歳を重ねると語彙は増えますが、逆に忘れていく語彙もあり、結局は中高年以降の語彙総量はプラトーになり、やがて忘れる語彙ばかりになり、最後は最愛の妻の顔認証も出来ず名前すら出てこなくなり、あんた誰?、と言わなくてはならないのが人間です。私も昨年に65歳を過ぎて介護保険の保険証が発行されてしまいました。使ってはいませんが。

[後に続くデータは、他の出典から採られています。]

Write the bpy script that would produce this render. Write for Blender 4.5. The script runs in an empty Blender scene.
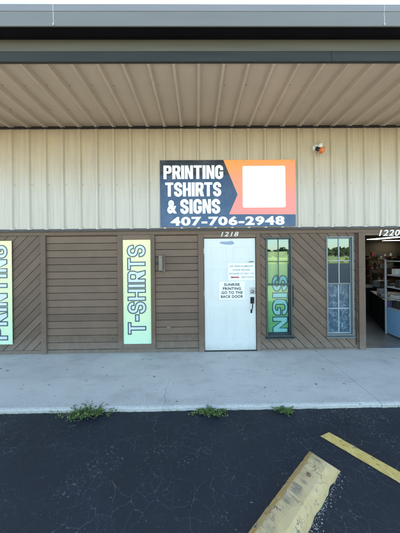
import bpy, bmesh, math, random
from mathutils import Vector, Matrix, noise
from mathutils.geometry import tessellate_polygon
random.seed(7)
S = bpy.context.scene
COL = S.collection
R = math.radians

# ------------------------------------------------------------------ camera
F_PX, YAW, ROLL, EYE, HOR = 220.0, 0.0102, 0.0102, 1.7458, 255.6
cam_d = bpy.data.cameras.new('camera')
cam = bpy.data.objects.new('camera', cam_d)
COL.objects.link(cam)
S.camera = cam
cam_d.sensor_fit = 'VERTICAL'
cam_d.sensor_height = 36.0
cam_d.sensor_width = 27.0
cam_d.lens = 36.0 * F_PX / 533.0
cam_d.shift_y = -(266.5 - HOR) / 533.0
cam_d.clip_start = 0.05
cam_d.clip_end = 3000
cam.matrix_world = (Matrix.Translation((0, 0, EYE)) @ Matrix.Rotation(-YAW, 4, 'Z')
                    @ Matrix.Rotation(R(90), 4, 'X') @ Matrix.Rotation(-ROLL, 4, 'Z'))

# ------------------------------------------------------------------ sky, sun, exposure
SUN_EL, SUN_AZ = R(58), R(8)           # sun behind the building, a little to the right
world = bpy.data.worlds.new('World')
S.world = world
world.use_nodes = True
wn = world.node_tree
sky = wn.nodes.new('ShaderNodeTexSky')
sky.sky_type = 'NISHITA'
sky.sun_disc = False
sky.sun_elevation = SUN_EL
sky.sun_rotation = SUN_AZ
sky.air_density = 1.0
sky.dust_density = 0.7
sky.ozone_density = 0.3
wmix = wn.nodes.new('ShaderNodeMix')          # hazier, slightly greener blue than the clean-air model
wmix.data_type = 'RGBA'
wmix.blend_type = 'MULTIPLY'
wmix.inputs[0].default_value = 1.0
wmix.inputs[7].default_value = (1.02, 1.025, 0.90, 1)
wn.links.new(sky.outputs[0], wmix.inputs[6])
wn.links.new(wmix.outputs[2], wn.nodes['Background'].inputs[0])
wn.nodes['Background'].inputs[1].default_value = 0.13
sun_d = bpy.data.lights.new('sun', 'SUN')
sun = bpy.data.objects.new('sun', sun_d)
COL.objects.link(sun)
sun_d.energy = 5.0
sun_d.angle = R(0.5)
sun_d.color = (1.0, 0.95, 0.87)
sdir = Vector((math.sin(SUN_AZ) * math.cos(SUN_EL), math.cos(SUN_AZ) * math.cos(SUN_EL), math.sin(SUN_EL)))
sun.rotation_euler = sdir.to_track_quat('Z', 'Y').to_euler()
sun.location = sdir * 60
S.view_settings.view_transform = 'Standard'
S.view_settings.look = 'None'
S.view_settings.gamma = 1.0
S.view_settings.use_curve_mapping = False
S.view_settings.exposure = 2.5
S.cycles.max_bounces = 10
S.cycles.diffuse_bounces = 5
S.cycles.transparent_max_bounces = 12

# ------------------------------------------------------------------ dimensions
D = 4.0133            # face of the brown siding
DE = 2.6163           # eave beam
ZS = 4.0656           # soffit
ZT = 2.208            # top of the siding
YK = 2.5479           # kerb
AS = -0.05            # asphalt level

def at(px, py, Y):
    """point on the vertical plane y = Y that the photograph shows at px, py"""
    u2, v2 = px - 200, py - HOR
    cr, sr = math.cos(ROLL), math.sin(ROLL)
    u, v = u2 * cr - v2 * sr, u2 * sr + v2 * cr
    c, s = math.cos(YAW), math.sin(YAW)
    dx, dy = c * u + s * F_PX, -s * u + c * F_PX
    t = Y / dy
    return dx * t, EYE - v * t

def rect(px0, py0, px1, py1, Y):
    x0, z1 = at(px0, py0, Y)
    x1, z0 = at(px1, py1, Y)
    return x0, x1, z0, z1

# ------------------------------------------------------------------ materials
def mat(name, col, rough=0.6, var=0.12, scale=6.0, bump=0.0, bscale=60.0, metal=0.0, spec=0.5, stretch=(1, 1, 1), tint=None, coat=0.0):
    m = bpy.data.materials.new(name)
    m.use_nodes = True
    t = m.node_tree
    b = t.nodes['Principled BSDF']
    b.inputs['Roughness'].default_value = rough
    b.inputs['Metallic'].default_value = metal
    b.inputs['Specular IOR Level'].default_value = spec
    if coat:
        b.inputs['Coat Weight'].default_value = coat
        b.inputs['Coat Roughness'].default_value = 0.08
    tc = t.nodes.new('ShaderNodeTexCoord')
    mp = t.nodes.new('ShaderNodeMapping')
    mp.inputs['Scale'].default_value = stretch
    t.links.new(tc.outputs['Object'], mp.inputs[0])
    n = t.nodes.new('ShaderNodeTexNoise')
    n.inputs['Scale'].default_value = scale
    n.inputs['Detail'].default_value = 8
    n.inputs['Roughness'].default_value = 0.65
    t.links.new(mp.outputs[0], n.inputs['Vector'])
    r = t.nodes.new('ShaderNodeValToRGB')
    e = r.color_ramp.elements
    lo = [max(0, c * (1 - var)) for c in col]
    hi = [min(1, c * (1 + var)) for c in (tint or col)]
    e[0].position, e[0].color = 0.3, (*lo, 1)
    e[1].position, e[1].color = 0.7, (*hi, 1)
    t.links.new(n.outputs['Fac'], r.inputs[0])
    t.links.new(r.outputs[0], b.inputs['Base Color'])
    if bump:
        n2 = t.nodes.new('ShaderNodeTexNoise')
        n2.inputs['Scale'].default_value = bscale
        n2.inputs['Detail'].default_value = 6
        t.links.new(mp.outputs[0], n2.inputs['Vector'])
        bp = t.nodes.new('ShaderNodeBump')
        bp.inputs['Strength'].default_value = bump
        bp.inputs['Distance'].default_value = 0.02
        t.links.new(n2.outputs['Fac'], bp.inputs['Height'])
        t.links.new(bp.outputs[0], b.inputs['Normal'])
    m['tc'] = 1
    return m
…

早速に本題ですが、ひとつフッと思いつくとすぐさま内省(ないせい、独り言をいって方言のセンスにあっているか自らが判定する方言学の手法)の実験に入る事が出来るのが方言話者、つまりはバイリンガル、の強みです。本日(2020/4/13)は春にしては寒いのですが、ハッと気づきました。飛騨方言では「さむい」は「さぶい」です。同様にして「つめたい」は「つべたい」、「ねむたい」は「ねぶたい」、「せまい」は「せばい」、続々と思い出されますが、きりがないのでこのへんで。飛騨方言の語彙が私の前頭葉に記憶の粒として残っていました。

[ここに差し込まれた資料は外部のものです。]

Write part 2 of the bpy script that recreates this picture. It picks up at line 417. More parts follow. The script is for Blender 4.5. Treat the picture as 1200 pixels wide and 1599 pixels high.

直ちに手元資料をあさってみました。岐阜県方言研究会編「日本のまん真ん中岐阜県方言地図」などが役立ちます。同書は県内各地域にあります老人クラブが総動員され、ひとつの共通語語彙に対して各市町村でどのような言葉で話されているかを克明に調べた第一級の資料です。やはり思った通りで飛騨全域で「さぶい」「つべたい」が使われ、美濃地方では「さむい」「つめたい」が多いのです。飛騨では「さむい」「つめたい」はほとんど用いられません。ただし同書の出版は平成6年なので、令和の現代に飛騨地方では「さぶい」「つべたい」が消滅しかけていよう事は想像に難くありません。飛騨方言においては末語の2モーラが「マ行音」+「い」の形容詞の一部が「バ行音」+「い」に音韻変化する事がある、という事がわかりました。ただし飛騨方言でも流石に「あまい」「うまい」がこのように音韻変化する事はありません。時間があれば全数の形容詞について内省の結果をお示しできましょう。

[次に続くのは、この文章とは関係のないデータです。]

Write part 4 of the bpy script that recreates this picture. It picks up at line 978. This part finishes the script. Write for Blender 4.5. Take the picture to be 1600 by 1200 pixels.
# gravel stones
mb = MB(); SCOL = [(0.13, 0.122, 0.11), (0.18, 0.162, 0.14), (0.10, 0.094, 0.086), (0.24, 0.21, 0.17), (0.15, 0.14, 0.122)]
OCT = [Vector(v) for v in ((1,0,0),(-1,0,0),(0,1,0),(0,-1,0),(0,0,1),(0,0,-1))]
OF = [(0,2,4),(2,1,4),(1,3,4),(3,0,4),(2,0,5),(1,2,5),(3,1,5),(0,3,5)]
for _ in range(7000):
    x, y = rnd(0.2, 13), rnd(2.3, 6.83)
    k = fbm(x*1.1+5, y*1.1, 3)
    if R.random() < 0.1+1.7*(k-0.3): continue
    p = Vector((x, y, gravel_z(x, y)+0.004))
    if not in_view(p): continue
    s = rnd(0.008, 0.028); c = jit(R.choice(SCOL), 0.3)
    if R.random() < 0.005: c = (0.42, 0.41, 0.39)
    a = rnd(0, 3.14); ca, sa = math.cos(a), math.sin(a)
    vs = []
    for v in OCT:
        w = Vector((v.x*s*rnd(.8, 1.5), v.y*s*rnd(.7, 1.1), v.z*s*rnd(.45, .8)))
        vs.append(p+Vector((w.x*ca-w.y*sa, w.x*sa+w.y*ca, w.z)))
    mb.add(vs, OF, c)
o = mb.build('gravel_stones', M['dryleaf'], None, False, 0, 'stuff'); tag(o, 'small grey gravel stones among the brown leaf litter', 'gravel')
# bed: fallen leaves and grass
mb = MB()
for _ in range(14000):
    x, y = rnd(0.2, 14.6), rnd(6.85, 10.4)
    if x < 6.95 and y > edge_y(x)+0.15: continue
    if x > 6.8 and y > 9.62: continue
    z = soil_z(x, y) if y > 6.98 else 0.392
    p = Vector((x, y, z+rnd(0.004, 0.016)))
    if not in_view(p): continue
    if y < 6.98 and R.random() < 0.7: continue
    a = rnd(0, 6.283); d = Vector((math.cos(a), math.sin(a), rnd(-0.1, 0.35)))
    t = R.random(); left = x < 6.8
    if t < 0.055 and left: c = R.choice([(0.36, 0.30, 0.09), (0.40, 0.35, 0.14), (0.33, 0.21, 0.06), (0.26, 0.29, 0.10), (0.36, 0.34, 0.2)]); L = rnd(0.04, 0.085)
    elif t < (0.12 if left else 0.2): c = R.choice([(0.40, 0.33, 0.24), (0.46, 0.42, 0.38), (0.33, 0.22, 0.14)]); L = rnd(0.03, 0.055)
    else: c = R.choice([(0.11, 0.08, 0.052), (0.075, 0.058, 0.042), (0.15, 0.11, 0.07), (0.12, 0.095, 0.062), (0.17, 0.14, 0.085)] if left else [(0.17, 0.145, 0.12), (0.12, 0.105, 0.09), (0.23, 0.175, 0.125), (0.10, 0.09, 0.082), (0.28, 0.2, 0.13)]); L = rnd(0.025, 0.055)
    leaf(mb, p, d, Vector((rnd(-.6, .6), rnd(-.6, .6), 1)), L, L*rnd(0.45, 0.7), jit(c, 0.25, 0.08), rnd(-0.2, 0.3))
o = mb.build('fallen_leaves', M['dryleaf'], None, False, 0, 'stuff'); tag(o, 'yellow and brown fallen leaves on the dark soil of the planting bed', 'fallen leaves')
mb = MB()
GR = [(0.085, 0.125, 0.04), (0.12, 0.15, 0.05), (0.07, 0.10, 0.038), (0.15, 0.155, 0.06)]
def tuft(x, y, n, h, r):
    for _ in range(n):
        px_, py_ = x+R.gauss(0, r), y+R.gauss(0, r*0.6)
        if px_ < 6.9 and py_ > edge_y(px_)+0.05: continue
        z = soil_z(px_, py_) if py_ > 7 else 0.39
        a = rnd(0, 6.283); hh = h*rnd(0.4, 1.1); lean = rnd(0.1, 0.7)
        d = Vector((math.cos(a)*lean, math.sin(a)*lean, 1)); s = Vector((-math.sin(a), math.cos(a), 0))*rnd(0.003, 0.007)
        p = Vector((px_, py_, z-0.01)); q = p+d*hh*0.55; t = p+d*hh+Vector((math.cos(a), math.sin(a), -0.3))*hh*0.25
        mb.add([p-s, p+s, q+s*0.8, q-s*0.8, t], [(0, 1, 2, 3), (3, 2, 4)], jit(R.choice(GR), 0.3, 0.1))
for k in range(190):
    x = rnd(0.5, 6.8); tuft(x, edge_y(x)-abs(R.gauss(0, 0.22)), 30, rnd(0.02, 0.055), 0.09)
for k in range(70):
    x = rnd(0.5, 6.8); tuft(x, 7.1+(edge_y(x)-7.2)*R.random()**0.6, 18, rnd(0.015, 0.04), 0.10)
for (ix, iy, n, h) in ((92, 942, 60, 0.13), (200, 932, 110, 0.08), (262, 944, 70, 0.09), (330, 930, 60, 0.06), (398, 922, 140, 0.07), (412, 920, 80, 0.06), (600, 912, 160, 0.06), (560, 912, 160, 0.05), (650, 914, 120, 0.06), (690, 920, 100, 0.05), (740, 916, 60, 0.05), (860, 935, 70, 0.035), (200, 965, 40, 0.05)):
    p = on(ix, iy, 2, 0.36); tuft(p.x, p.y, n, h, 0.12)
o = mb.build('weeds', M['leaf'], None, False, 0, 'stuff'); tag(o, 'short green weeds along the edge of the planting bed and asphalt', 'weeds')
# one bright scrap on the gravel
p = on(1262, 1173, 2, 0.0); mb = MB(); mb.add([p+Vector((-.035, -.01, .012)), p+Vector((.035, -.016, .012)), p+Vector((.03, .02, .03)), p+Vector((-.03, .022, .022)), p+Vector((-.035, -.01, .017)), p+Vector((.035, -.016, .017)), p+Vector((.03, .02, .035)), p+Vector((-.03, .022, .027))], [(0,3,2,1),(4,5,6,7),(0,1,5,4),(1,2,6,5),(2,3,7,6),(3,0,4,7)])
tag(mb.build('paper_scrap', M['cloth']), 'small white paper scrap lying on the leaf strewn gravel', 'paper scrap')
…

なぜこのような音韻変化が生ずるかというと下記の子音表からも明らかですが鼻音(nasal)と破裂音(plosive)が似通った音である事と、ではなぜ「パ行音」+「い」にならないかというと、有声音に挟み撃ちされた無声音は連濁の法則が働く、という音韻学の法則からでしょうね。落語的には、空気が冷たいと鼻腔が冷えてつらいから軟口蓋を閉じてなるべく鼻の中をあったかくしておきたいから、などという珍説も可能でしょうが、その説では「せばい」「ねぶたい」が説明できません。